The color of the mountains and of the plains, and, indeed, that of the entire country, reminds one of the color of Italy; in fact, we have here the Italy of America in a primitive condition.
We have a great many Indian subjects. We were quite fortunate in getting them, the natives not being very willing to have the brass tube of the camera pointed at them.

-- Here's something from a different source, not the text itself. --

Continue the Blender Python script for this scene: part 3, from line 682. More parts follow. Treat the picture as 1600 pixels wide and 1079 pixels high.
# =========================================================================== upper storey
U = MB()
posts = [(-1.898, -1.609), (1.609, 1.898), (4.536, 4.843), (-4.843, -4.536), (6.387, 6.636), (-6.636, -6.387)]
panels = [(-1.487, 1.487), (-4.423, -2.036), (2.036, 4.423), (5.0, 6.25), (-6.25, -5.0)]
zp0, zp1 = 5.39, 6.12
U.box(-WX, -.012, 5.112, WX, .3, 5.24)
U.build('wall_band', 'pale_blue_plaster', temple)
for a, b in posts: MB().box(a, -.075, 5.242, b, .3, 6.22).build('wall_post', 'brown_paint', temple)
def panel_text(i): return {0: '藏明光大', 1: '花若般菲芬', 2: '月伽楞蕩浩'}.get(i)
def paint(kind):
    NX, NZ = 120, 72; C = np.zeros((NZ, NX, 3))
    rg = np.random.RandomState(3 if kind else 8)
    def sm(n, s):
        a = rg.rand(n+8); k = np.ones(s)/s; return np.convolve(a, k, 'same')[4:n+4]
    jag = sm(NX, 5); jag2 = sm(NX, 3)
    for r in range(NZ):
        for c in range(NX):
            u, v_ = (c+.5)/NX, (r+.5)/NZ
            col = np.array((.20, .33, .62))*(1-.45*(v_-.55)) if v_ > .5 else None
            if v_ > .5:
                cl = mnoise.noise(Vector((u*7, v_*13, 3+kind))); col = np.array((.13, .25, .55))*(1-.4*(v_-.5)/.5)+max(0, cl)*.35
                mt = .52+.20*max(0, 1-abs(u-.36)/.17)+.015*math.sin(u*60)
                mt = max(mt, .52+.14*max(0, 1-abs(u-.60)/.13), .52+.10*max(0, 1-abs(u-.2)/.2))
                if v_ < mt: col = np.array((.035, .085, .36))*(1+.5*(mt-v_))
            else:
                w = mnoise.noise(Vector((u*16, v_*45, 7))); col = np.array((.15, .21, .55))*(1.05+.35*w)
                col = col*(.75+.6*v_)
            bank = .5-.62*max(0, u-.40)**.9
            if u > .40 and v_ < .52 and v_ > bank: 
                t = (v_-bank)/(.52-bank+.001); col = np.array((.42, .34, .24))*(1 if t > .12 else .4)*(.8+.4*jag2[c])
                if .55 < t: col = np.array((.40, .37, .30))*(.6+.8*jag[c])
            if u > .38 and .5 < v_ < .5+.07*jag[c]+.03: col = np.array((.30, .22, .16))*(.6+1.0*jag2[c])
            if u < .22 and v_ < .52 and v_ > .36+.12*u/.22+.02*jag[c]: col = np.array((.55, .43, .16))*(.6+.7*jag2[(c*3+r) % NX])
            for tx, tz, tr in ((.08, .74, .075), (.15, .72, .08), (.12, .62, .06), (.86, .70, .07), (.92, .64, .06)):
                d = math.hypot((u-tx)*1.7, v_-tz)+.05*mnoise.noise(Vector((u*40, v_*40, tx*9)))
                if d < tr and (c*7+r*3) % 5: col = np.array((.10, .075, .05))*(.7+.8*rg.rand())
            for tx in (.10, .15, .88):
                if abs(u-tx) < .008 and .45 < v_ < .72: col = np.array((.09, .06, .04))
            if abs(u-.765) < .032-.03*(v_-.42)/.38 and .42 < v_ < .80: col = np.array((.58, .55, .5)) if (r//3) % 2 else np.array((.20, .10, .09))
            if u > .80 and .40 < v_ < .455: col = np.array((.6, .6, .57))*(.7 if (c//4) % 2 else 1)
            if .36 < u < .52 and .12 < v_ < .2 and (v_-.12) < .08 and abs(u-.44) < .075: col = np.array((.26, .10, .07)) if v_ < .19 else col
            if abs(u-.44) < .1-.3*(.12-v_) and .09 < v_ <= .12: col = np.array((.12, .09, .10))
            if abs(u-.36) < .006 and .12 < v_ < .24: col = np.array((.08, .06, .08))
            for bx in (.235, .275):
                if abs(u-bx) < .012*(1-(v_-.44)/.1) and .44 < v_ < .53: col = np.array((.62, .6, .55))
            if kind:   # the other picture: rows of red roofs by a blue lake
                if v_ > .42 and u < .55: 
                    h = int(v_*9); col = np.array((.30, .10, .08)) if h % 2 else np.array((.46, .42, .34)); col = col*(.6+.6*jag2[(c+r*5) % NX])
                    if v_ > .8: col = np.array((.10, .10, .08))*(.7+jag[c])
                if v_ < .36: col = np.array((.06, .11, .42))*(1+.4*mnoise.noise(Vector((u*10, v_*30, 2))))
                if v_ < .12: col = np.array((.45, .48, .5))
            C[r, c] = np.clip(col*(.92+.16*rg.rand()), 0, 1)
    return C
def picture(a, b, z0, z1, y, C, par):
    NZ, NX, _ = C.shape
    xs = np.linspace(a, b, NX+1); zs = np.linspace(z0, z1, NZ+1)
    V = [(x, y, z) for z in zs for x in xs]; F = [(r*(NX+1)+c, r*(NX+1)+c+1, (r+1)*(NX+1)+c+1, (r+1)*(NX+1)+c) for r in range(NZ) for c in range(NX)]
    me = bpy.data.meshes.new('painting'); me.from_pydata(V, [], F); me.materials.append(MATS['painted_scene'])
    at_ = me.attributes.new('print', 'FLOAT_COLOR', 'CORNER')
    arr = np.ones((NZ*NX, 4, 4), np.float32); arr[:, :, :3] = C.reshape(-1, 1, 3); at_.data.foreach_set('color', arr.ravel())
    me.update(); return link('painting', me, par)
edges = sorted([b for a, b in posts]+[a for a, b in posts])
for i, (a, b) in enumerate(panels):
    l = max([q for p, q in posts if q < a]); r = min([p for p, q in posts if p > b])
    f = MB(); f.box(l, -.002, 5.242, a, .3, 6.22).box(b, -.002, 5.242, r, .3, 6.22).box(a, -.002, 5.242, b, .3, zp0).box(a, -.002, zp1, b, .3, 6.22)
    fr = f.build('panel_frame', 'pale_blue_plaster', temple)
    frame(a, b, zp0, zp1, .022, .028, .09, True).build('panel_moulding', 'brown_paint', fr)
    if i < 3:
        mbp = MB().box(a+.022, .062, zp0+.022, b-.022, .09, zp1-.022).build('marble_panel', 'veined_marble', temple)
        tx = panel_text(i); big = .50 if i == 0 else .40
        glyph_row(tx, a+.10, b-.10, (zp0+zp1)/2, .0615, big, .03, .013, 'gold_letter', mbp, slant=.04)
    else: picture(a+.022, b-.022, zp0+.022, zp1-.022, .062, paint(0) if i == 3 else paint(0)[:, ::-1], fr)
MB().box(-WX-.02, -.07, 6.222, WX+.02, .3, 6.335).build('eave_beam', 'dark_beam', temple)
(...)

Quotes about Albert Bierstadt by Art Historians and Fellow Artists
Albert Bierstadt was a German-American painter best known for his lavish, sweeping landscapes of the American West. He joined several journeys of the Westward Expansion to paint the scenes. He was not the first artist to record the sites, but he was the foremost painter of them for the remainder of the 19th century.
Wikipedia
Although taken to task by critics in his later years for being excessive and unrefined, Bierstadt is today widely considered one of America's greatest landscape artists; a man whose paintings offer a unique picture of American natural history during the second half of the nineteenth century. Produced from photographs and sketches, he made epic panoramas of the untamed American West that proved immensely popular with the American public.
TheArtStory.org
Bierstadt died suddenly in New York on February 18, 1902, largely forgotten. Ironically, renewed interest in his work was sparked by a series of exhibitions in the 1960s highlighting not the great western paintings but rather the small oil sketches he had used as "color notes" for the panoramic landscapes that had brought him such success in the 1860s.
National Gallery of Art
Bierstadt’s expansive, exuberant vistas were nearly matched by his own self-promoting charisma, and his exhibitions were heavily advertised, ticketed affairs.
Sotheby's
His colours were applied more according to a formula than from observation: luscious, green vegetation, ice-blue water, and pale, atmospheric blue-green mountains. The progression from foreground to background was often a dramatic one without the softness and subtlety of a middle distance.